Older posts on this blog often receive comments containing interesting viewpoints or insights that it’s a shame that they’re buried where regular readers of this blog aren’t likely go back and find them. In particular David Vineyard has been going through the entire backlog of posts, and over the past few days he’s been leaving an impressive array of both opinions and information throughout this blog about what he’s found.

    So over the next week or so, I’m going to be re-posting many of the comments he’s left, hoping to make sure the work he’s done receives the widest audience possible.

    There’ll be no frills on these. No cover images or bibliographies, for example — they’ll have been done in the original posts. You’ll have to go back and read those anyway. Nor will I usually add a reply of my own, but please feel to respond yourself, if you feel so inclined.

    First up, David’s reply to George Kelley’s overview of the Joe Gall series:

    “While I agree with many of the good things said about Atlee as a writer and about Gall as a character toward the end Atlee’s lack of fear of saying what he believed led to some outright racist passages that can’t be excused as either characterization or some ruse of Gall’s to infiltrate the enemy. At least one book ends with an unpleasant rant between Gall and his boss talking about protecting civilization from the dark races — I suppose I could have taken this wrong or out of context, and Atlee may have intended the passage as sardonic in the Richard Condon mode, but it didn’t read that way.

    “That isn’t a condemnation of the series as a whole, nor representative of them, but there is a fine line between being ‘outspoken’ in ones opinions and outright offensive and Atlee seems to sometimes cross that line.

    “Of course if you are going to read older popular fiction you have to park more modern sensibilities or at least cut the author and characters some slack for being men of their time, but this isn’t an isolated incident in only one Gall book. I will grant, however, that Atlee may have simply intended to stay true to the nature of Gall’s Southern redneck character and not have shared the words he sometimes put in Gall’s mouth.

    “John Buchan has been criticized for having a character in The 39 Steps refer to a Jewish character with ‘an eye like a rattlesnake’ with almost no one noting that Buchan was a close friend of Bernard Baruch, and the character in the book is a paranoid American who proves to be 100% wrong about the nature of the conspiracy he has uncovered. If I’m being overly sensitive and unfair to Atlee I apologise, perhaps he was just too convincing in the same way Buchan was.

    “Certainly the early Gall books represent a refreshing use of the hardboiled voice in the spy novel, and there is much to appreciate in Atlee’s books, but I have to admit once in a while he would have been better served by a more keen-eyed editorial hand.”

    To which Mark Lazenby has already responded:

    “Just tuned back in and am delighted to see people remember this great series. David rightly notes the pitfalls of evaluating past-generation, hard-boiled fiction through the prism of today’s more advanced social sensibilities. His views are well stated and worthy of consideration.

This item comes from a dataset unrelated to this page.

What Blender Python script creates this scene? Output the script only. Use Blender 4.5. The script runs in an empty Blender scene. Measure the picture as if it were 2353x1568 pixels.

    “Please allow me one ‘but’ — while my memory of this series is now clouded by more than 30 years (I read the books as a teenager taking hand-me-downs from my father) my now-faded recollection is that I admired Atlee’s Gall character for his repudiation of Redneck views and ways despite his (somewhat eccentric) residency in the heart of small-town Arkansas. I can recall occasional rants that I interpreted not literally but as — quoting your correspondent — ‘sardonic in the Richard Condon way.’

    “This certainly motivates me to dig through the attic, locate one of the old, later Gall’s and give it a read. I will wager this series would resell in reprint.”